Osalufã sabedor das atitudes da velha Nanã resolveu visitá-la. Chegou a seu palácio faminto e pediu a Nanã que lhe preparasse um suco com igbins. Oxalufã muito sabido fez Nanã beber dele, acalmando-a e a cada dia que passava ela gostava mais do velho rei.
Pouco a pouco Nanã foi cedendo aos pedidos do velho, até que um dia levou-o a seu jardim secreto, mostrando-lhe como controlava os eguns. Na ausência de Nanã, Oxalufã vestiu-se de mulher e foi ter com os eguns, chamando-os exatamente como Nanã fazia, ordenando-lhes que deveriam obedecer a partir dali somente ao homem que vivia na casa da rainha. Em seu retorno Nanã tomou conhecimento do fato ficando zangada com o velho rei. Foi então que rogou uma praga no velho rei que partir dali nunca mais usaria vestes masculinas. Por isso até hoje Oxalufã veste-se com saia cumprida e cobre o rosto como as deusas rainhas.
... nanã quer de volta
Dizem que quando Olorum encarregou Osalá de fazer o mundo e modelar o ser humano, o Òrìsà tentou vários caminhos.

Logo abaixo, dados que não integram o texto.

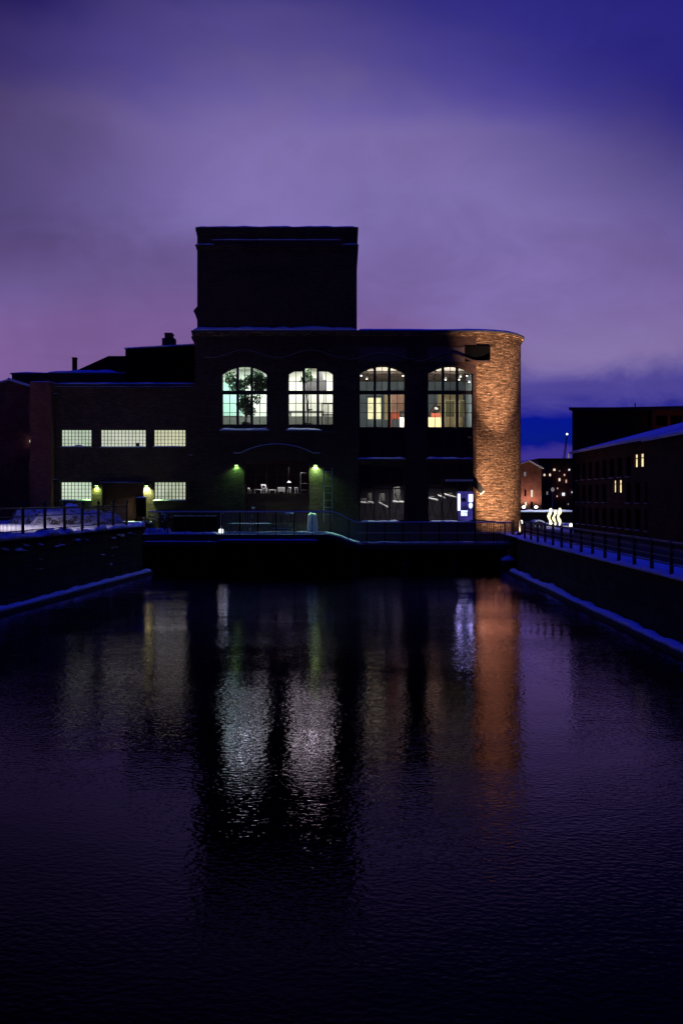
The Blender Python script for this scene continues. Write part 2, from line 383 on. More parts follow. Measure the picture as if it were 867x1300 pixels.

Tentou fazer o homem de ar, como ele. Não deu certo, pois o homem logo se desvaneceu. Tentou fazer de pau, mas a criatura ficou dura. De pedra, mas ainda a tentativa foi pior. Fez de fogo e o homem se consumiu. Tentou azeite, água e até vinho de palma, e nada. Foi então que Nanã veio em seu socorro e deu a Osalá a lama, o barro do fundo da lagoa onde morava ela, a lama sob as águas, que é Nanã. Osalá criou o homem, o modelou no barro. Com o sopro de Olorum ele caminhou. Com a ajuda dos òrìsà povoou a Terra. Mas tem um dia que o homem tem que morrer. O seu corpo tem que voltar à terra, voltar à natureza de Nanã. Nanã deu a matéria no começo mas quer de volta no final tudo o que é.